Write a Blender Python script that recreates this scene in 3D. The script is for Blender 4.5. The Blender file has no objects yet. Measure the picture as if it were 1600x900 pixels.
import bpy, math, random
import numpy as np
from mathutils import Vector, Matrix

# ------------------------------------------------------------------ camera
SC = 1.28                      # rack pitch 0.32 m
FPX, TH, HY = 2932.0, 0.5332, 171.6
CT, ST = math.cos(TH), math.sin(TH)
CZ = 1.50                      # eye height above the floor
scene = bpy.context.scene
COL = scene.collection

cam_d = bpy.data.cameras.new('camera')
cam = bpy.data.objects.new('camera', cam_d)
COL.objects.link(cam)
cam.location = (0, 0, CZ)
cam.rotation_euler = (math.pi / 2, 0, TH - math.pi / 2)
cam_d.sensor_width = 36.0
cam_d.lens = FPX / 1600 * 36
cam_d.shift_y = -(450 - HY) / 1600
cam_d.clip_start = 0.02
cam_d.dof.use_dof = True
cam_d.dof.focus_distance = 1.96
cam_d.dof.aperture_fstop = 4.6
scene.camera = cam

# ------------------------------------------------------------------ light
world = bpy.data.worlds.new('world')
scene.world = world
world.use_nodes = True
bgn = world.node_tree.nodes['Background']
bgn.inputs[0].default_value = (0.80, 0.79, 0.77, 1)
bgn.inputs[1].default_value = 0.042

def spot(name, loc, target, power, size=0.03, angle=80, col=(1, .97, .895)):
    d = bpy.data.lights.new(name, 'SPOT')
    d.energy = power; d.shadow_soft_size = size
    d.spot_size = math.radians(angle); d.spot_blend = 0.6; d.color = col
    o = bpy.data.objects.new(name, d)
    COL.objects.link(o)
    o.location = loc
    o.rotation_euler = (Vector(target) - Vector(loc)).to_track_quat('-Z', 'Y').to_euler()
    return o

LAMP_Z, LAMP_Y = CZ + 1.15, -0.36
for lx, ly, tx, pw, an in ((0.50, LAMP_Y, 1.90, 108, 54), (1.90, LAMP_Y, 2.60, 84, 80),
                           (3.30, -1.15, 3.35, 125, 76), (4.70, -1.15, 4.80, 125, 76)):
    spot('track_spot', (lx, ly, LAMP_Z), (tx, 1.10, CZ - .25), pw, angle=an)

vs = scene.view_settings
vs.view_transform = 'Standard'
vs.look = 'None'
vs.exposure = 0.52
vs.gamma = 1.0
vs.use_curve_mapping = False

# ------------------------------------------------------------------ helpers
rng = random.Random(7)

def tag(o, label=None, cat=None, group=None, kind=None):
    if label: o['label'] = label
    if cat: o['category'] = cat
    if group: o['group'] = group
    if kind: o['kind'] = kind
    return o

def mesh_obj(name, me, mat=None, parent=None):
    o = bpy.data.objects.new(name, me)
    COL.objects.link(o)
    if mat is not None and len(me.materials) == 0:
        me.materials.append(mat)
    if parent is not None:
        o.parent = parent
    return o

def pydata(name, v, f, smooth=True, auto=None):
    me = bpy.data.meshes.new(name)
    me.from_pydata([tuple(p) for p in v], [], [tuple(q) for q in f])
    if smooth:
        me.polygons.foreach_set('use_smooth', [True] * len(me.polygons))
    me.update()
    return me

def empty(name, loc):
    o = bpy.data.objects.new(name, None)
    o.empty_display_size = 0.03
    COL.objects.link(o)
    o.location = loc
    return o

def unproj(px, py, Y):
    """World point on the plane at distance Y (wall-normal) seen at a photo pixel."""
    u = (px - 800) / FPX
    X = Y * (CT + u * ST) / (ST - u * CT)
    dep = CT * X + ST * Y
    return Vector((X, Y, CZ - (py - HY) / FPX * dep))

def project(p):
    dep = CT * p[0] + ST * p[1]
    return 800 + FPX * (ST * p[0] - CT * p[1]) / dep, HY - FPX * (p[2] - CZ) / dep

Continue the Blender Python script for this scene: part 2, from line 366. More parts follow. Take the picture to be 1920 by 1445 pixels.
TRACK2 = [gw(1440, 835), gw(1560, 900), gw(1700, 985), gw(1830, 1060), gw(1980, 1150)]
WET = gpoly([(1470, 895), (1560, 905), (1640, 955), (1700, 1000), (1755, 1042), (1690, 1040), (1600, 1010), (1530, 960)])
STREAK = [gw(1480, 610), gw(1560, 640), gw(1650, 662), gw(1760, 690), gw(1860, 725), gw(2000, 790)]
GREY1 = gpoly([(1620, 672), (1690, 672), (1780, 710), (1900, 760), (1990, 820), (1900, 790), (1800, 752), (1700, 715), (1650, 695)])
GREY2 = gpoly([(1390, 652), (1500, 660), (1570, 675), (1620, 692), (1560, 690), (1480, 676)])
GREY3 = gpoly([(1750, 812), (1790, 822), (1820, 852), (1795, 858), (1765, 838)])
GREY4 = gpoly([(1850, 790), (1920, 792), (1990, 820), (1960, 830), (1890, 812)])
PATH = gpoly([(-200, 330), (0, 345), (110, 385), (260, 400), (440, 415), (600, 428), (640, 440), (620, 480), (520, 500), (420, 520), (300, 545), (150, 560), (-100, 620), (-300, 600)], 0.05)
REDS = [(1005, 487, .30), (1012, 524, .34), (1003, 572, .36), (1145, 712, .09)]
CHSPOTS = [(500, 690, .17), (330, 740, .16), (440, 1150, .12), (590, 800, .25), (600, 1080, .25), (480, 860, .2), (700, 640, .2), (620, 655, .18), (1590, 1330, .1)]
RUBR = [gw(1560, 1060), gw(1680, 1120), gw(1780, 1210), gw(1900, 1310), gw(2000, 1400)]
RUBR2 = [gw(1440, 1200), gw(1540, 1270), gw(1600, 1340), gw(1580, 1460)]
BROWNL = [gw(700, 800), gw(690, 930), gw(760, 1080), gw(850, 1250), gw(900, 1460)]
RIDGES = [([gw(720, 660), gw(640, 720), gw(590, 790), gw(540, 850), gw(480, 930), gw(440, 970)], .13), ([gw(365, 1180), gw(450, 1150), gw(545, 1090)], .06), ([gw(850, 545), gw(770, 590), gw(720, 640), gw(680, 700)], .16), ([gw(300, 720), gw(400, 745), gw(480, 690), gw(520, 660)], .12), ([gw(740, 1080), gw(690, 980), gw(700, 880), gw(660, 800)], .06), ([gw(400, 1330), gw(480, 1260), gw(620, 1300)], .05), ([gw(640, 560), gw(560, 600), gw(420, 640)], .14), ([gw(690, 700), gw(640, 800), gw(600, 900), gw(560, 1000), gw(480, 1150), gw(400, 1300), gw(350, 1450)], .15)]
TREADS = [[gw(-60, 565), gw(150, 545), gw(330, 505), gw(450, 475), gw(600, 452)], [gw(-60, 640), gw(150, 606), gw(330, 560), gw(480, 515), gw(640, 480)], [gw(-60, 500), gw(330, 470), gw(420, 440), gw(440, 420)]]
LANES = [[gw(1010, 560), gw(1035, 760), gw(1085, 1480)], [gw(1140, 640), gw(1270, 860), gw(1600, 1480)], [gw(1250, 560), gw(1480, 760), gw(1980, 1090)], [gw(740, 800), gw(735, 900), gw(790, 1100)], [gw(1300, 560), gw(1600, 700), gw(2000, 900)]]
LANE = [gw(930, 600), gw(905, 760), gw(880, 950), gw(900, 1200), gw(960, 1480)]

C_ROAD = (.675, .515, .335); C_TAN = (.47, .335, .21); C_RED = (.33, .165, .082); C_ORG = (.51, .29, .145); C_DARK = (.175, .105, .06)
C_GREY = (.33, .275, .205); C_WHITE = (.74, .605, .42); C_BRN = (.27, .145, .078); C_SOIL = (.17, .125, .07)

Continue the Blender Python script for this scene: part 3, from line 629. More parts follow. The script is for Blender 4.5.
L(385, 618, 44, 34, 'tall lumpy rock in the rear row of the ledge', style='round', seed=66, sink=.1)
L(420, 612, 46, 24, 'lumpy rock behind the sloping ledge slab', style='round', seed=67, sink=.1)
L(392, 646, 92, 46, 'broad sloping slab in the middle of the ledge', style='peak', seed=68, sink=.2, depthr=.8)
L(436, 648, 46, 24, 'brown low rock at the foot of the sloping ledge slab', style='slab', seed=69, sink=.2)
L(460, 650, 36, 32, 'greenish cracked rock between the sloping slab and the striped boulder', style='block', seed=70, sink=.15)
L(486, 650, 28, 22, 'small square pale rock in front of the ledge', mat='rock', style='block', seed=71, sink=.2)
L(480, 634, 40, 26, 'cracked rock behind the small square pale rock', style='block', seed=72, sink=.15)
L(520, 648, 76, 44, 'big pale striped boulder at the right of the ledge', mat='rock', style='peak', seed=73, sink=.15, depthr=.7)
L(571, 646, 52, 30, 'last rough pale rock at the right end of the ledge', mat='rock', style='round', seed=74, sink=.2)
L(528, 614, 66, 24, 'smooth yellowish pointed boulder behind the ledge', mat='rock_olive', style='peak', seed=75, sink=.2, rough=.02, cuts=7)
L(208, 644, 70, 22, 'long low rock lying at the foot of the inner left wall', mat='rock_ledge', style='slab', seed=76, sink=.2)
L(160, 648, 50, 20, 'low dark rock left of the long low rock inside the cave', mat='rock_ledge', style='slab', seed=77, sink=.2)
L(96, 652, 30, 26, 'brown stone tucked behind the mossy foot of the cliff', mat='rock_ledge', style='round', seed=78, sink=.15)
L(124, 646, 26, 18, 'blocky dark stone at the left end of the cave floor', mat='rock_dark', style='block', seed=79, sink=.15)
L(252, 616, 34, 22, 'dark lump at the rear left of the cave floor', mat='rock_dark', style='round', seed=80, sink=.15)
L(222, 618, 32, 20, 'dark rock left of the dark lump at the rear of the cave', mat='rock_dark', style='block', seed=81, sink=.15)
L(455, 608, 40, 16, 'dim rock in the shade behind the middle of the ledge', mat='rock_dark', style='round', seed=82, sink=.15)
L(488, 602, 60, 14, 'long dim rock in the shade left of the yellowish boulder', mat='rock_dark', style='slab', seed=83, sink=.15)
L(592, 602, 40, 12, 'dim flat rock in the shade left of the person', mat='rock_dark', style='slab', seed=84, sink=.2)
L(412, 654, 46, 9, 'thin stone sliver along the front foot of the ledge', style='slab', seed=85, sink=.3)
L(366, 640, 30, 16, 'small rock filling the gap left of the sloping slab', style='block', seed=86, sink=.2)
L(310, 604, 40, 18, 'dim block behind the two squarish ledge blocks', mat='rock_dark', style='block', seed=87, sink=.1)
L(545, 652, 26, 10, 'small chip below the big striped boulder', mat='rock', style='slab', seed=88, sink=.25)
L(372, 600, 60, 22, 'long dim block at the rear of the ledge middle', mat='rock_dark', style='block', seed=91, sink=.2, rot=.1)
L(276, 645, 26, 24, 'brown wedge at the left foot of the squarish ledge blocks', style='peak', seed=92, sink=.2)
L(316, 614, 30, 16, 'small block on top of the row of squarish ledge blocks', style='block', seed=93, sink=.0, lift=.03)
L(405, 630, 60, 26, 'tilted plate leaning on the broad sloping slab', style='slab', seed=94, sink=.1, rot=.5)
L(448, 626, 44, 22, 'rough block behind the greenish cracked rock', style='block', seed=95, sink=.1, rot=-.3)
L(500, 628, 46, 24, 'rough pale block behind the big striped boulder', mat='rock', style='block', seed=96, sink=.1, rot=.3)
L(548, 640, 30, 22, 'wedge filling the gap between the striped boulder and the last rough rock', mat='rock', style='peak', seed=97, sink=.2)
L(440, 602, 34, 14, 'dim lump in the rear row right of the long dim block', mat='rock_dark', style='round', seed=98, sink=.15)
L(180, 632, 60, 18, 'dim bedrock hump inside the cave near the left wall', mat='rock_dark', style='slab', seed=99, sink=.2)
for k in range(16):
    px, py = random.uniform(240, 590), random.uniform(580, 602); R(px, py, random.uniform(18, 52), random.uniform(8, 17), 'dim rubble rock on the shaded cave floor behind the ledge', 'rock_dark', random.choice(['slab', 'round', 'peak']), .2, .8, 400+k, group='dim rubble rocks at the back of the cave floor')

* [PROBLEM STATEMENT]
Everything from the line containing "L(252, 616, 34, 22, 'dark" down to the line containing "L(440, 602, 34, 14, 'dim" should be repeated exactly, with both end lines kept and no other lines added.

* [REPLY]
L(252, 616, 34, 22, 'dark lump at the rear left of the cave floor', mat='rock_dark', style='round', seed=80, sink=.15)
L(222, 618, 32, 20, 'dark rock left of the dark lump at the rear of the cave', mat='rock_dark', style='block', seed=81, sink=.15)
L(455, 608, 40, 16, 'dim rock in the shade behind the middle of the ledge', mat='rock_dark', style='round', seed=82, sink=.15)
L(488, 602, 60, 14, 'long dim rock in the shade left of the yellowish boulder', mat='rock_dark', style='slab', seed=83, sink=.15)
L(592, 602, 40, 12, 'dim flat rock in the shade left of the person', mat='rock_dark', style='slab', seed=84, sink=.2)
L(412, 654, 46, 9, 'thin stone sliver along the front foot of the ledge', style='slab', seed=85, sink=.3)
L(366, 640, 30, 16, 'small rock filling the gap left of the sloping slab', style='block', seed=86, sink=.2)
L(310, 604, 40, 18, 'dim block behind the two squarish ledge blocks', mat='rock_dark', style='block', seed=87, sink=.1)
L(545, 652, 26, 10, 'small chip below the big striped boulder', mat='rock', style='slab', seed=88, sink=.25)
L(372, 600, 60, 22, 'long dim block at the rear of the ledge middle', mat='rock_dark', style='block', seed=91, sink=.2, rot=.1)
L(276, 645, 26, 24, 'brown wedge at the left foot of the squarish ledge blocks', style='peak', seed=92, sink=.2)
L(316, 614, 30, 16, 'small block on top of the row of squarish ledge blocks', style='block', seed=93, sink=.0, lift=.03)
L(405, 630, 60, 26, 'tilted plate leaning on the broad sloping slab', style='slab', seed=94, sink=.1, rot=.5)
L(448, 626, 44, 22, 'rough block behind the greenish cracked rock', style='block', seed=95, sink=.1, rot=-.3)
L(500, 628, 46, 24, 'rough pale block behind the big striped boulder', mat='rock', style='block', seed=96, sink=.1, rot=.3)
L(548, 640, 30, 22, 'wedge filling the gap between the striped boulder and the last rough rock', mat='rock', style='peak', seed=97, sink=.2)
L(440, 602, 34, 14, 'dim lump in the rear row right of the long dim block', mat='rock_dark', style='round', seed=98, sink=.15)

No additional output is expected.